Yesterday, my game design students completed an assignment that had three optional paths. One path involved reading Richard Bartle's excellent summary of the Hero's Journey (1, 2), which includes not just an overview of the concept but also helpful pointers about what students often get wrong. During the class meeting yesterday, a student gave a masterful presentation showing how the The Last of Us maps to the Hero's Journey. Before his presentation, I gave a short lecture about what I've learned about lenses. My point here was to get out in front of issues around the masculine and feminine roles of the Hero's Journey, and I think students got my point.
One of the examples I like to give in this kind of discussion is the ludology vs. narratology wars in game design, which were dying down right around the time I joined the games scholarship community. As I understand it, scholars like Henry Jenkins applied a literary analysis lens to games and, from there, concluded that games are stories. My criticism is that if you hold up any lens, the thing you look at looks like the lens. Using the lens of literary analysis to look at games will always make them look like stories, in the same way that using a Marxist lens to analyze games makes them look like class struggle, or a systems analysis lens makes them look like systems. I made a little joke here and pointed out that we need lenses—if I take mine off, the students turn blurry—but we have to recognize their strengths and weaknesses.

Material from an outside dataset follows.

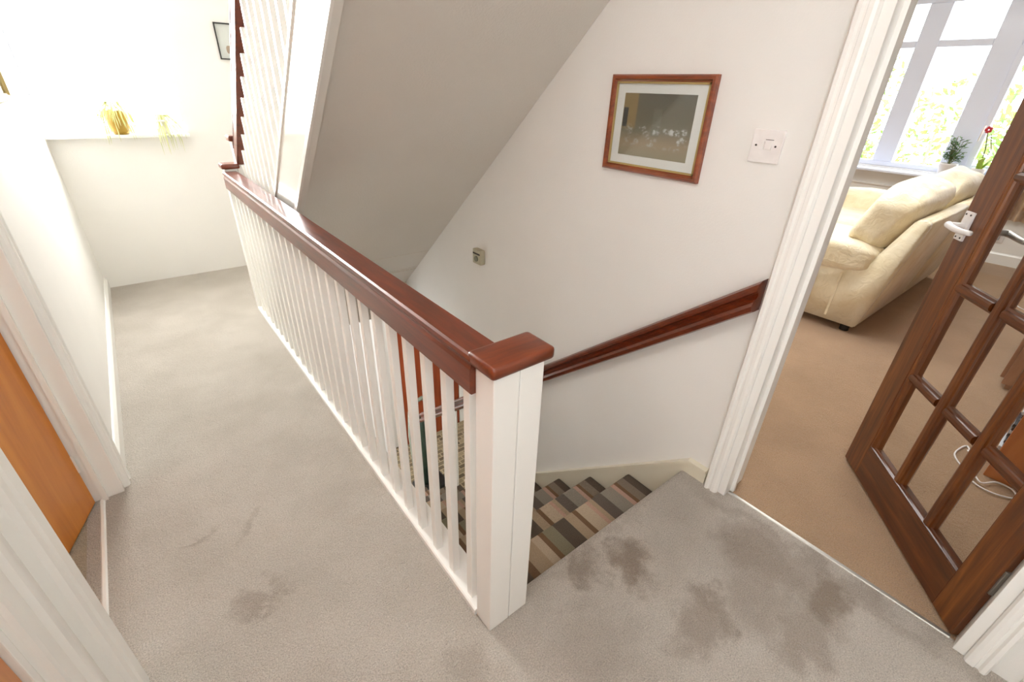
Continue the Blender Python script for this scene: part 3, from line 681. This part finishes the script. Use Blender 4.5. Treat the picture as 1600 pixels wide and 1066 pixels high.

Knowing that my class is mostly Computer Science students, I pointed out that Computer Science curricula still suffer from the fact that many of the discipline's founders were mathematicians. They looked at this new idea through the lens of mathematics and determined that, of course, Computer Science is basically mathematics, and that mathematics is the way to understand this thing that we called "Computer Science." Why, I asked, do we require calculus—which we almost never use in practice—and not philosophy or psychology, which we use multiple times a day?
In truth, I meant it as more of a good-natured jab, but that observation has been haunting me the last 24 hours. The lens of mathematics has undoubtedly done good things for the discipline, as lenses can often do, but it also makes the subject look like the lens. My own department is in the "natural sciences" division of the College of Sciences and Humanities, and that forces the administration to look at us from a particular lens as well.
The old joke goes like this: Ask five Computer Scientists to define "Computer Science" and you get seven different answers. I see the rise of interest in both computer science and in programming for K-12 education, but there's also infighting between the two camps. I heard at a conference the other day, "Logic is the science of Computer Science!" Meanwhile, adults who go to coding bootcamps are taking the jobs that my graduates would otherwise go for: why hire someone green and immature when you can get someone hungry for a challenge and capable of "adulting"? Why, when I try to push the old lenses out of the way, do my colleagues desperately reach out and pull it back like a comfortable blanket on a cold day?